Inside another shed, the National Parks people put a barn owl nesting box on a rafter some years ago, as part of a project. No owls ever seemed to use it — unlike another box, on a pole in one of my fields, which has been a good owl-producer right from the off. More recently, however, we began noticing barn owls lurking around the barn in question. The owl project folk duly came along to check the inside of the box with a camera on the end of a probe. To everybody’s delight, the camera showed five well-grown owlets. The local BTO ringer will be coming along to do his stuff soon, before the chicks fledge.

Now, the thing about this particular barn is that it is intensively used. In April and early May, it was hosting hundreds of ewes and lambs, with people working at lambing at all hours. I had already noticed the adult owls floating around and guessed they might possibly be interested in the box. We altered the angle of some of the indoor lights so they didn’t shine on to it. I once found the farmhand blasting chopped straw from a tractor implement into the barn through a door just a few metres from the box. The mechanical noise was horrendous. I promptly ruled that particular door out of bounds, because of the owls. But the salutary fact is that these birds chose an artificial nest site in a working farm building at the most hectic time of the year, yet managed to raise five young among all the noise and commotion.

Sight, sound and smell

So, here we have two supposedly shy nocturnal species — badgers and barn owls — both thriving in very close proximity to people. Neither seems particularly bothered about the sight, sound and smell of humans.

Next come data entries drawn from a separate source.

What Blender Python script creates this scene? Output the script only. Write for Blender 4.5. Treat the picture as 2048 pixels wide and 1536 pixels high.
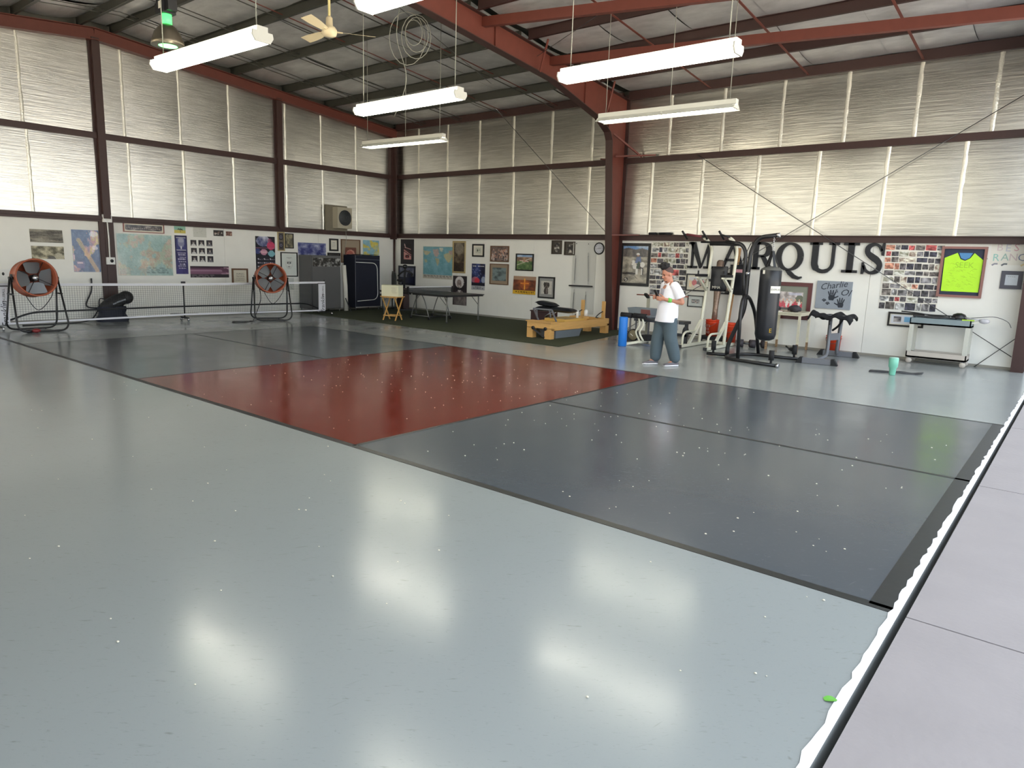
import bpy, bmesh, math, random
import numpy as np
from mathutils import Vector, Matrix, Euler
PI = math.pi
for _o in list(bpy.data.objects): bpy.data.objects.remove(_o)
SC = bpy.context.scene
COL = SC.collection
rnd = random.Random(7)

# ------------------------------------------------------------------ camera, sky, exposure
FPX, YAW, PITCH, ROLL = 1394.1, 2.256, -0.178, 0.0322        # focal length in pixels of the 2048 px wide frame
CAMP = np.array([5.177, -3.995, 1.788])
YW, XL, XR, YN = 12.18, -13.43, 4.62, -6.2                    # long wall, gable wall, slab edge of the open end, near long wall
FW = np.array([math.cos(PITCH)*math.cos(YAW), math.cos(PITCH)*math.sin(YAW), math.sin(PITCH)])
_rt = np.array([math.sin(YAW), -math.cos(YAW), 0.0]); _up = np.cross(_rt, FW)
RT = math.cos(ROLL)*_rt + math.sin(ROLL)*_up
UP = -math.sin(ROLL)*_rt + math.cos(ROLL)*_up
cam = bpy.data.cameras.new('camera'); camo = bpy.data.objects.new('camera', cam); COL.objects.link(camo)
cam.sensor_fit = 'HORIZONTAL'; cam.sensor_width = 36.0; cam.lens = FPX/2048*36.0; cam.clip_start = 0.05; cam.clip_end = 400
camo.matrix_world = Matrix(((RT[0], UP[0], -FW[0], CAMP[0]), (RT[1], UP[1], -FW[1], CAMP[1]), (RT[2], UP[2], -FW[2], CAMP[2]), (0, 0, 0, 1)))
SC.camera = camo
SKY_STRENGTH, SKY_COLOR = 0.82, (0.82, 0.91, 1.0)
LAMP = 6.0
w = bpy.data.worlds.new('sky'); SC.world = w; w.use_nodes = True
w.node_tree.nodes['Background'].inputs[0].default_value = (*SKY_COLOR, 1)
w.node_tree.nodes['Background'].inputs[1].default_value = SKY_STRENGTH
sun = bpy.data.lights.new('sun', 'SUN'); suno = bpy.data.objects.new('sun', sun); COL.objects.link(suno)
sun.energy = 15.0; sun.angle = 0.01; sun.color = (1.0, 0.95, 0.86)
suno.rotation_euler = Vector((0.62, -0.48, -0.85)).to_track_quat('-Z', 'Y').to_euler(); suno.location = (0, 0, 30)   # high behind the long wall and the gable: the apron lies in the building's shade
vs = SC.view_settings
vs.view_transform = 'Standard'; vs.look = 'None'; vs.gamma = 1; vs.use_curve_mapping = False; vs.exposure = 2.0
SC.cycles.use_denoising = True
SC.cycles.max_bounces = 10; SC.cycles.diffuse_bounces = 6; SC.cycles.glossy_bounces = 5
SC.cycles.sample_clamp_indirect = 6

# pixel of the photograph (2048 x 1536) -> point on a known plane of the building (survey of the photograph)
def ray(x, y): return FW + RT*(x-1024)/FPX - UP*(y-768)/FPX
def hit(x, y, ax, val):
    d = ray(x, y); return CAMP + d*(val-CAMP[ax])/d[ax]
def G(x, y, z=0.0): return hit(x, y, 2, z)
def WB(x, y): return hit(x, y, 1, YW)
def WL(x, y): return hit(x, y, 0, XL)

# ------------------------------------------------------------------ materials
def lin(v): return v/12.92 if v <= 0.04045 else ((v+0.055)/1.055)**2.4
def S(r, g, b): return (lin(r/255), lin(g/255), lin(b/255))
MATS = {}
def mat(name, col=(0.5, 0.5, 0.5), rough=0.5, metal=0.0, var=0.0, scale=8.0, bump=0.0, bscale=40.0, spec=0.5, emit=None, stretch=None, alpha=None, trans=0.0, coat=0.0):
    if name in MATS: return MATS[name]
    m = bpy.data.materials.new(name); m.use_nodes = True; MATS[name] = m
    nt = m.node_tree; b = nt.nodes['Principled BSDF']
    b.inputs['Base Color'].default_value = (*col, 1); b.inputs['Roughness'].default_value = rough
    b.inputs['Metallic'].default_value = metal; b.inputs['Specular IOR Level'].default_value = spec
    if coat: b.inputs['Coat Weight'].default_value = coat; b.inputs['Coat Roughness'].default_value = 0.1
    if trans: b.inputs['Transmission Weight'].default_value = trans
    if alpha is not None: b.inputs['Alpha'].default_value = alpha
    if emit: b.inputs['Emission Color'].default_value = (*emit[:3], 1); b.inputs['Emission Strength'].default_value = emit[3]
    if var or bump:
        tc = nt.nodes.new('ShaderNodeTexCoord'); mp = nt.nodes.new('ShaderNodeMapping')
        nt.links.new(tc.outputs['Object'], mp.inputs[0])
        if stretch: mp.inputs['Scale'].default_value = stretch
    if var:
        n = nt.nodes.new('ShaderNodeTexNoise'); n.inputs['Scale'].default_value = scale; n.inputs['Detail'].default_value = 5
        nt.links.new(mp.outputs[0], n.inputs['Vector'])
        r = nt.nodes.new('ShaderNodeMapRange'); r.inputs[1].default_value = 0.2; r.inputs[2].default_value = 0.8
        r.inputs[3].default_value = 1-var; r.inputs[4].default_value = 1+var
        nt.links.new(n.outputs['Fac'], r.inputs[0])
        mx = nt.nodes.new('ShaderNodeVectorMath'); mx.operation = 'SCALE'; mx.inputs[0].default_value = col
        nt.links.new(r.outputs[0], mx.inputs['Scale']); nt.links.new(mx.outputs[0], b.inputs['Base Color'])
    if bump:
        n2 = nt.nodes.new('ShaderNodeTexNoise'); n2.inputs['Scale'].default_value = bscale; n2.inputs['Detail'].default_value = 4
        nt.links.new(mp.outputs[0], n2.inputs['Vector'])
        bp = nt.nodes.new('ShaderNodeBump'); bp.inputs['Strength'].default_value = bump; bp.inputs['Distance'].default_value = 0.02
        nt.links.new(n2.outputs['Fac'], bp.inputs['Height']); nt.links.new(bp.outputs[0], b.inputs['Normal'])
    return m
def print_mat(name, rough, coat=0.0):
    m = mat(name, rough=rough, coat=coat); nt = m.node_tree
    a = nt.nodes.new('ShaderNodeVertexColor'); a.layer_name = 'Col'
    nt.links.new(a.outputs['Color'], nt.nodes['Principled BSDF'].inputs['Base Color'])
    return m

# ------------------------------------------------------------------ mesh builder
def basis(p, q, roll=0.0):
    p, q = Vector(p), Vector(q); d = (q-p).normalized()
    up = Vector((0, 0, 1)) if abs(d.z) < 0.98 else Vector((0, 1, 0))
    x = d.cross(up).normalized(); y = x.cross(d)
    if roll: x, y = x*math.cos(roll)+y*math.sin(roll), y*math.cos(roll)-x*math.sin(roll)
    return x, y, d
class MB:
    def __init__(s): s.v = []; s.f = []; s.mi = []; s.sm = []
    def add(s, vs, fs, mi=0, sm=False):
        o = len(s.v); s.v += [tuple(v) for v in vs]
        for f in fs: s.f.append(tuple(i+o for i in f)); s.mi.append(mi); s.sm.append(sm)
        return s
    def box(s, c, d, rot=None, mi=0):
        c = Vector(c); hx, hy, hz = d[0]/2, d[1]/2, d[2]/2
        vs = [Vector((x, y, z)) for x in (-hx, hx) for y in (-hy, hy) for z in (-hz, hz)]
        if rot is not None:
            R = Euler(rot).to_matrix() if not isinstance(rot, Matrix) else rot
            vs = [R @ v for v in vs]
        return s.add([v+c for v in vs], [(0, 1, 3, 2), (4, 6, 7, 5), (0, 4, 5, 1), (2, 3, 7, 6), (0, 2, 6, 4), (1, 5, 7, 3)], mi)
    def bbox(s, a, b, mi=0): return s.box([(a[i]+b[i])/2 for i in range(3)], [abs(b[i]-a[i]) for i in range(3)], None, mi)
    def bar(s, p, q, w, h=None, roll=0.0, mi=0):
        h = h or w; x, y, d = basis(p, q, roll); p, q = Vector(p), Vector(q)
        vs = [e+x*sx*w/2+y*sy*h/2 for e in (p, q) for sx, sy in ((-1, -1), (1, -1), (1, 1), (-1, 1))]
        return s.add(vs, [(3, 2, 1, 0), (4, 5, 6, 7), (0, 1, 5, 4), (1, 2, 6, 5), (2, 3, 7, 6), (3, 0, 4, 7)], mi)
    def tube(s, pts, r, n=8, closed=False, mi=0, sm=True):
        P = [Vector(p) for p in pts]; m = len(P); rr = r if isinstance(r, (list, tuple)) else [r]*m
        rings = []; x = None
        for i in range(m):
            a = P[(i-1) % m] if (closed or i > 0) else P[i]; b = P[(i+1) % m] if (closed or i < m-1) else P[i]
            d = (b-a).normalized()
            if x is None: x, y, _ = basis((0, 0, 0), d)
            x = (x-d*x.dot(d)).normalized(); y = d.cross(x)
            rings.append([P[i]+(x*math.cos(2*PI*k/n)+y*math.sin(2*PI*k/n))*rr[i] for k in range(n)])
        vs = [v for r_ in rings for v in r_]; fs = []
        for i in range(m if closed else m-1):
            j = (i+1) % m
            for k in range(n): fs.append((i*n+k, i*n+(k+1) % n, j*n+(k+1) % n, j*n+k))
        s.add(vs, fs, mi, sm)
        if not closed:
            o = len(s.v)-len(vs)
            s.f.append(tuple(o+k for k in reversed(range(n)))); s.f.append(tuple(o+(m-1)*n+k for k in range(n))); s.mi += [mi, mi]; s.sm += [False, False]
        return s
    def cyl(s, p, q, r, n=16, r2=None, mi=0): return s.tube([p, q], [r, r if r2 is None else r2], n, mi=mi)
    def lathe(s, prof, c=(0, 0, 0), n=24, M=None, mi=0, sm=True):
        c = Vector(c); M = M or Matrix.Identity(3); vs = []; fs = []; m = len(prof)
        for r, z in prof:
            for k in range(n): vs.append(c+M @ Vector((r*math.cos(2*PI*k/n), r*math.sin(2*PI*k/n), z)))
        for i in range(m-1):
            for k in range(n): fs.append((i*n+k, i*n+(k+1) % n, (i+1)*n+(k+1) % n, (i+1)*n+k))
        if prof[0][0] > 1e-6: fs.append(tuple(reversed(range(n))))
        if prof[-1][0] > 1e-6: fs.append(tuple((m-1)*n+k for k in range(n)))
        return s.add(vs, fs, mi, sm)
    def ball(s, c, r, n=14, m=8, rot=None, mi=0):
        r = r if isinstance(r, (list, tuple)) else (r, r, r); c = Vector(c); vs = []; fs = []
        R = Euler(rot).to_matrix() if rot is not None else Matrix.Identity(3)
        for i in range(m+1):
            t = PI*i/m
            for k in range(n):
                p = 2*PI*k/n; vs.append(c+R @ Vector((r[0]*math.sin(t)*math.cos(p), r[1]*math.sin(t)*math.sin(p), -r[2]*math.cos(t))))
        for i in range(m):
            for k in range(n): fs.append((i*n+k, i*n+(k+1) % n, (i+1)*n+(k+1) % n, (i+1)*n+k))
        return s.add(vs, fs, mi, True)
    def prism(s, poly, d0, d1, M=None, mi=0):            # polygon in the x-z plane, extruded along y from d0 to d1
        M = M or Matrix.Identity(3); n = len(poly)
        a = sum(poly[i][0]*poly[(i+1) % n][1]-poly[(i+1) % n][0]*poly[i][1] for i in range(n))
        if a < 0: poly = poly[::-1]
        vs = [M @ Vector((x, d0, z)) for x, z in poly]+[M @ Vector((x, d1, z)) for x, z in poly]
        fs = [tuple(range(n)), tuple(reversed(range(n, 2*n)))]+[(i, i+n, (i+1) % n+n, (i+1) % n) for i in range(n)]
        return s.add(vs, fs, mi)
    def ribbon(s, pts, ws, d0, d1, mi=0):                # thick stroke in the x-z plane
        P = [Vector((p[0], p[1])) for p in pts]; m = len(P); L = []; Rr = []
        for i in range(m):
            d = (P[min(i+1, m-1)]-P[max(i-1, 0)]).normalized(); nn = Vector((-d.y, d.x))
            wv = ws[i] if isinstance(ws, (list, tuple)) else ws
            L.append(P[i]+nn*wv/2); Rr.append(P[i]-nn*wv/2)
        for i in range(m-1): s.prism([tuple(L[i]), tuple(L[i+1]), tuple(Rr[i+1]), tuple(Rr[i])], d0, d1, mi=mi)
        return s
    def grid(s, nx, ny, fn, mi=0, sm=True):
        vs = [fn(i/nx, j/ny) for j in range(ny+1) for i in range(nx+1)]
        fs = [(j*(nx+1)+i, j*(nx+1)+i+1, (j+1)*(nx+1)+i+1, (j+1)*(nx+1)+i) for j in range(ny) for i in range(nx)]
        return s.add(vs, fs, mi, sm)
    def mesh(s, name, mats):
        me = bpy.data.meshes.new(name); me.from_pydata([tuple(v) for v in s.v], [], s.f)
        me.polygons.foreach_set('material_index', s.mi); me.polygons.foreach_set('use_smooth', s.sm)
        for m in (mats if isinstance(mats, (list, tuple)) else [mats]): me.materials.append(m)
        me.update(); return me
    def obj(s, name, mats, parent=None, label=None, kind=None):
        o = bpy.data.objects.new(name, s.mesh(name, mats)); COL.objects.link(o)
        if parent is not None: o.parent = parent
        if label: o['label'] = label
        if kind: o['kind'] = kind
        return o
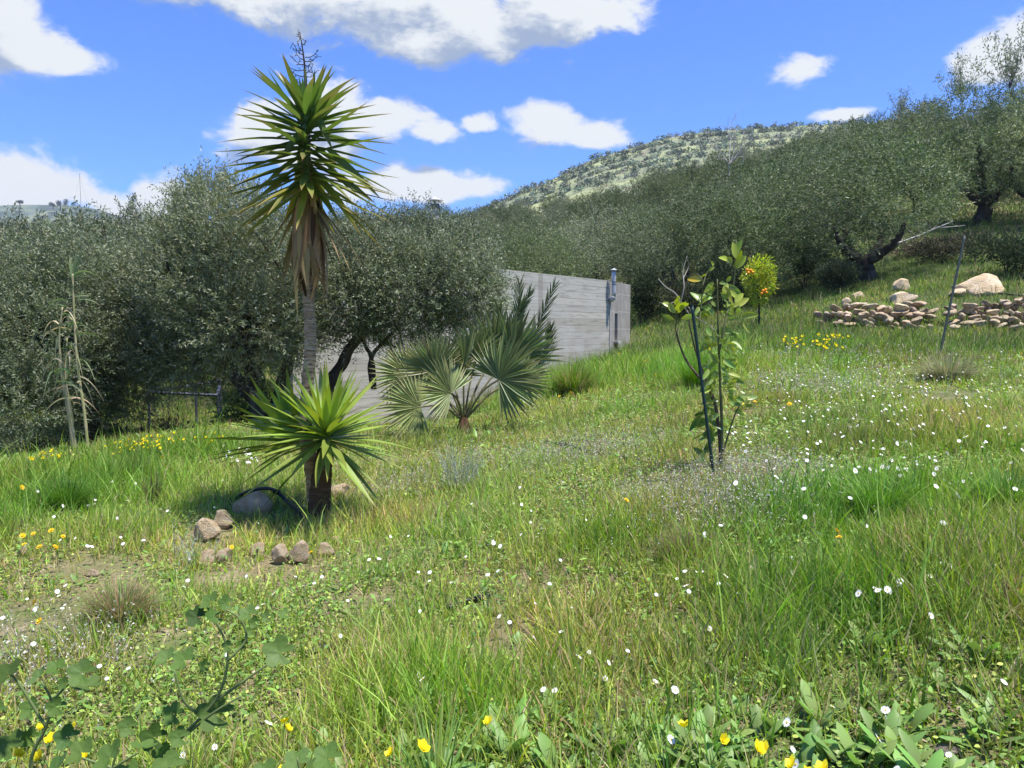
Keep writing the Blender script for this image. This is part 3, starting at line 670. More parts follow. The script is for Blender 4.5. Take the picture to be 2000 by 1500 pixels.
# trees and mast on the distant ridge
def far_tree(px, py, d, w, h, label, seed, flat=False):
    r = np.random.default_rng(seed); k = d / F_PX; top = at(px, py, d); H = h * k; Wd = w * k
    base = top - [0, 0, H]; t = thing('ridge_tree', base, label, 'tree', 'trees on the distant ridge')
    mbc = MB(); B = []
    for j in range(5): B.append([base[0] + r.uniform(-.3, .3) * Wd, base[1] + r.uniform(-.3, .3) * Wd, base[2] + H * (r.uniform(.62, .8) if flat else r.uniform(.35, .72)), Wd * .3, Wd * .3, H * (.16 if flat else .28)])
    P, O = lumpy(420, B, r, .3)
    strips(P, sph(len(P), r), Wd * .13, Wd * .07, 'olive', 3, side=sph(len(P), r), col=vary(len(P), (.05, .07, .055), .25, .05, r), mb=mbc)
    mbc.build('crown', M['far_wood'], t)
    mbt = MB(); tube(mbt, [base - [0, 0, H * .25], base + [Wd * .04, 0, H * .3], base + [0, 0, H * .65]], [Wd * .06, Wd * .05, Wd * .03], 6); mbt.build('trunk', M['bark'], t)
far_tree(38, 389, 600, 15, 16, 'flat topped tree standing alone at the left end of the distant ridge', 1, True)
far_tree(103, 394, 600, 14, 11, 'small rounded tree left of the clump on the distant ridge', 2)
far_tree(117, 390, 600, 14, 17, 'middle tree of the clump on the distant ridge', 3)
far_tree(127, 388, 600, 14, 19, 'tallest tree of the clump on the distant ridge', 4)
far_tree(142, 394, 600, 7, 9, 'tiny round topped tree right of the clump on the distant ridge', 5)
mst = at(158, 404, 605); mb = MB(); tube(mb, [mst - [0, 0, 3], mst + [0, 0, 26]], [.16, .1], 6)
ms = mb.build('mast', M['metal_dark']); tag(ms, 'thin radio mast on the distant ridge right of the trees', 'mast')
mb = MB()
for q in (-6, 6): tube(mb, [mst + [q, 0, -1], mst + [0, 0, 24]], [.04, .04], 4)
o = mb.build('guy_wire', M['metal_dark']); o.parent = ms

# ------------------------------------------------------------------ concrete building
A0 = at(1190, 645, 18.0)[:2]; dirw = unit(np.array([2.47, 3.35])); nrm = np.array([dirw[1], -dirw[0]])
PL = A0 - dirw * 9.0; PLB = PL * 1.33; az2 = R(24.6); d2 = np.array([math.sin(az2), math.cos(az2)]); PE = A0 + d2 * 1.75
back = -nrm
TOPZ = EYE + (645 - 549) / F_PX * 18.0; BOT = -1.3
bld = thing('concrete_building', (A0[0], A0[1], float(ground_z(*A0)[0])), 'low grey board marked concrete building with a flat roof half hidden by the olives', 'building')
def wallquad(p, q, z0, z1, m, name, parent, thick=.2, label=None, u0=0.0):
    """wall slab from p to q with real thickness; UV in metres on its face"""
    p = np.array(p); q = np.array(q); L_ = np.linalg.norm(q - p); dr = (q - p) / L_; nb = np.array([-dr[1], dr[0]]) * thick
    V = []; 
    for (a, z) in ((p, z0), (q, z0), (q, z1), (p, z1)): V.append([a[0], a[1], z])
    for (a, z) in ((p, z0), (q, z0), (q, z1), (p, z1)): V.append([a[0] + nb[0], a[1] + nb[1], z])
    F = np.array([(0, 1, 2, 3), (5, 4, 7, 6), (3, 2, 6, 7), (1, 5, 6, 2), (4, 0, 3, 7), (0, 4, 5, 1)])
    b = MB(); b.add(np.array(V), F); o = b.build(name, m, parent)
    uvl = o.data.uv_layers.new(name='UVMap'); me = o.data; org = np.array(parent.location)
    for li, lp in enumerate(me.loops):
        c = np.array(me.vertices[lp.vertex_index].co) + org; s_ = float((c[:2] - p) @ dr); uvl.data[li].uv = (s_ + u0 + .3 * float((c[:2] - p) @ nb), c[2] - z0)
    if label: o['label'] = label
    return o
wallquad(PL, A0 - dirw * .004, BOT, TOPZ, M['concrete'], 'front_wall', bld)
# end wall with its tall slot
def P_e(s): return A0 + d2 * s
s0, s1 = .42, .66; zs0 = EYE + (645 - 667) / F_PX * 18.3; zs1 = EYE + (645 - 612) / F_PX * 18.4
wallquad(P_e(.05), P_e(s0), BOT, TOPZ - .004, M['concrete_v'], 'end_wall', bld, label='vertically ribbed end wall', u0=0)
wallquad(P_e(s1), P_e(1.75), BOT, TOPZ - .004, M['concrete_v'], 'end_wall', bld, label='vertically ribbed end wall', u0=.6)
wallquad(P_e(s0), P_e(s1), zs1, TOPZ - .006, M['concrete_v'], 'lintel', bld, u0=.4)
mb = MB(); a_ = P_e(s0 - .0) - 0; nb2 = np.array([-d2[1], d2[0]])
wallquad(P_e(s0) + nb2 * .14, P_e(s1) + nb2 * .14, BOT, zs1, M['hollow'], 'window', bld, thick=.03)
c = P_e((s0 + s1) / 2) - nb2 * .0; mb = MB(); box(mb, (c[0], c[1], zs0 - .02), (.40, .22, .05), math.atan2(d2[1], d2[0])); mb.build('sill', M['concrete_p'], bld)
mb = MB(); c = P_e(.0) + nb2 * .0; box(mb, (A0[0] + d2[0] * .02, A0[1] + d2[1] * .02, (TOPZ + BOT) / 2), (.05, .05, TOPZ - BOT - .01), math.atan2(dirw[1], dirw[0])); mb.build('corner_strip', M['concrete_p'], bld)
# flat roof slab with thin raised edge
def roofpoly(inset, z0, z1, m, name):
    C4 = [PL + back * 0 - dirw * .0, A0, PE, PE + back * 4.2, PLB]; ctr = np.mean(C4, 0)
    C4 = [c_ + unit(ctr - c_) * inset for c_ in C4]; b = MB(); n = len(C4)
    V = np.array([[c_[0], c_[1], z0] for c_ in C4] + [[c_[0], c_[1], z1] for c_ in C4])
    tp = np.array([(n, n + 1, n + 2), (n, n + 2, n + 3), (n, n + 3, n + 4)]); bt = np.array([(0, 2, 1), (0, 3, 2), (0, 4, 3)])
    sd = np.array([(i, (i + 1) % n, n + (i + 1) % n, n + i) for i in range(n)]); b.add(V, [tp, bt, sd]); return b.build(name, m, bld)
roofpoly(.22, TOPZ - .25, TOPZ - .06, M['concrete_p'], 'roof')
wallquad(PE + d2 * 0, PE + back * 4.2, BOT, TOPZ - .01, M['concrete'], 'back_wall', bld)
wallquad(PLB, PL + unit(PLB - PL) * .21, BOT, TOPZ - .01, M['concrete'], 'side_wall', bld)
def flue(name, px, d, ytop, ybot, rad, label, offs, cap_r, box_body=False):
    c = at(px, 645, d); zt = EYE + (645 - ytop) / F_PX * d; zb = EYE + (645 - ybot) / F_PX * d
    t = thing(name, (c[0], c[1], zb), label, 'flue')
    b = MB(); tube(b, [(c[0], c[1], z) for z in np.linspace(zb, zt - cap_r * .9, 7)], rad, 16); b.build('pipe', M['metal'], t, True)
    b = MB()
    for f in (.42, .5): z = zb + (zt - zb) * f; tube(b, [(c[0], c[1], z), (c[0], c[1], z + .02)], rad * 1.08, 16)
    b.build('seam_ring', M['metal_dark'], t)
    b = MB(); n = 18; a = np.arange(n) / n * 6.283; z1 = zt - cap_r * .5
    V = np.concatenate([np.stack([c[0] + np.cos(a) * cap_r, c[1] + np.sin(a) * cap_r, np.full(n, z1)], 1), [[c[0], c[1], zt], [c[0], c[1], z1 - .005]]])
    i = np.arange(n); j = (i + 1) % n; b.add(V, [np.stack([i, j, np.full(n, n)], 1), np.stack([j, i, np.full(n, n + 1)], 1)]); b.build('cap', M['metal'], t)
    b = MB()
    for q in range(4): aa = q * 1.57; x, y = c[0] + math.cos(aa) * rad * .95, c[1] + math.sin(aa) * rad * .95; tube(b, [(x, y, zt - cap_r * .95), (x, y, z1 + .01)], .008, 5)
    if box_body: tube(b, [(c[0], c[1], zt - cap_r * 1.5), (c[0], c[1], zt - cap_r * .95)], rad * 1.15, 12)
    b.build('cap_bracket', M['metal_dark'], t); return t, c, zb
t, c, zb = flue('flue_pipe', 1198, 17.85, 525, 580, .050, 'silver metal flue pipe fixed at the corner of the building', 0, .085)
b = MB(); tube(b, smooth_path([(c[0], c[1], zb), (c[0] - .03, c[1] + .02, zb - .06), (c[0] - .06, c[1] + .16, zb - .07)], 8), .057, 12); b.build('elbow', M['metal'], t, True)
flue('roof_chimney', 851, 13.9, 388, 520, .075, 'tall silver chimney pipe with dark conical cowl behind the olive crown', 0, .15, True)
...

Come to think of it, my farmsteading also hosts nesting bats, starlings, sparrows, jackdaws and swallows, while the CCTV regularly catches roe deer treading daintily through our garden. A host of songbirds nests in the garden and surrounding hedge. I regularly see stoats in the farmyard — no doubt attracted by the inevitable rodents. In fact, you could film an entire episode of Springwatch in my steading. I wonder how much wildlife is hosted by farm buildings across the country?